I recognize that working for yourself is not for everyone. But in a market that has swung wildly and a political climate that has been bonkers (I think that’s the technical term, right?), and as a parent to two young kids, working solo has been the best decision I could have made for these five wild years.
The business rules I follow
In the past 5 years, I’ve learned how to run a business that works for me. Reflecting on those lessons, I kept returning to a few key “rules” I apply to my work.
Feedback is a gift
Writers everywhere learn this rule by necessity early in their careers. If you write anything for anyone, you’re going to get feedback. Welcome it! Feedback is a gift that helps you reconsider and improve your work.
Now, I find myself teaching this truism to clients to convince them that it’s OK for them to share their honest reactions and revisions. I’d much rather get fast, specific feedback than beg a silent client to tell me anything so that we can move their project forward.
Feedback is a gift, and it helps us get better.
Wherever you are, be there
Years ago, I heard a CMO share this saying in a keynote. She had a big job running a large team, and she had a busy family life at home. Her answer for managing it all? “Wherever you are, be there.”
If she was leading a big meeting, she was fully present for the people in the room. If she was at home with her family eating dinner, she kept her attention on the people around the dinner table, not checking her email one more time.
In a culture of constant distractions, this simple rule is hard to apply. But because I want to do a lot of different things with my finite time every day, I try my best to be fully present during work hours so that I can be fully present for my other priorities later.
Slow Fridays
As a way to carve out time just for me, I started blocking Fridays on my calendar.

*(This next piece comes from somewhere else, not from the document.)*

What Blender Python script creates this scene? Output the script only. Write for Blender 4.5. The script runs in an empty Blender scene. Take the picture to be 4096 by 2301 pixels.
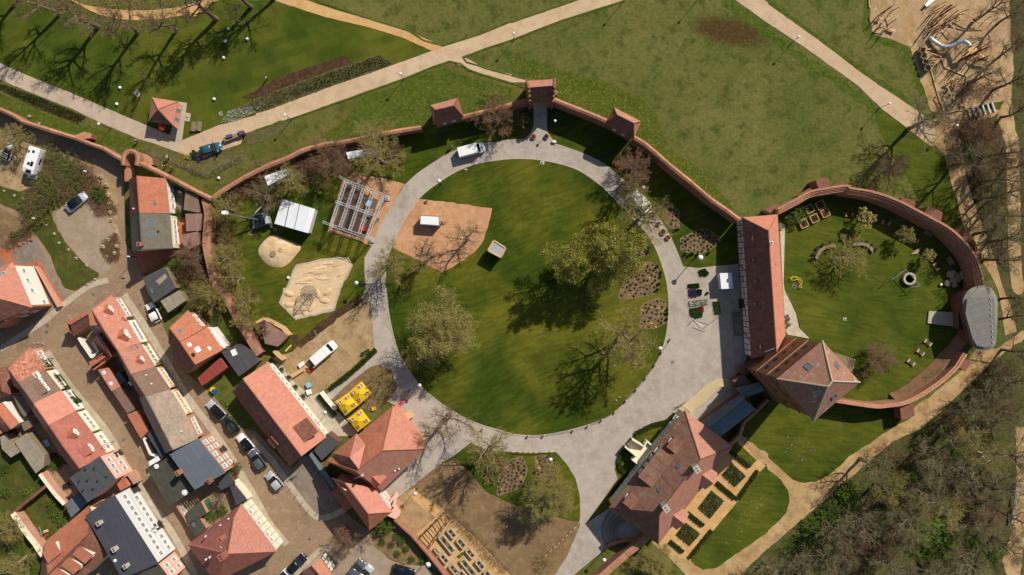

As a rule, I don’t take client calls on Fridays. Often, I don’t do any work at all. Fridays are my low-stress day to run errands, read, relax, prep for the weekend, and breathe. This practice has done wonders for my mental health. Even in busy weeks, I know I can look forward to a slow Friday.
Never blame the kitchen
In college, I waited tables at a very fancy country club. As someone on the “front of house” side of the restaurant, I was in direct contact with our customers. But I didn’t develop the menu, cook the steaks, or stock the ice cream. There was a whole crew of funny, smart, experienced people in the “back of the house” (i.e., the kitchen) who did all of that invisible work behind the scenes.
I had an incredible manager, Rohan, who taught me a rule I still think about often: Never blame the kitchen.
A customer sends their steak back because it’s overcooked? Mrs. Edwards wants her broccoli even more well done? A kid on the patio throws a fit because their spaghetti didn’t come with butter? It would be easy to say, “Oh, I’m so sorry. The chef must have misread the ticket.” But not on Rohan’s watch. We were all on the same team. If something went wrong, I had to own that mistake. I could spread praise but never blame.
The result isn’t just a united team; it’s a humble way to run a business. Everyone owns the whole team’s work, and there’s never trash-talking or blaming. No excuses. We win together and lose together.
That lesson became deeply ingrained in me. Even though I don’t have employees now, I do bring together teams of pros to deliver client work. We’re all one team, and I never blame the kitchen. If something goes wrong, runs over schedule, or needs a major fix, there’s no one else to blame. I own the mistake and get it fixed. No finger-pointing, no excuses, just one united team focused on delivering great work.
What if it all works out?
If you’ve been on a video call with me, you’ve seen the poster that hangs in my office: What if it all works out?
This comforting mantra came to me in 2020, and I latched onto it to combat all the “What ifs” of that year. There are so many factors we can’t control, so all we can focus on is what we can.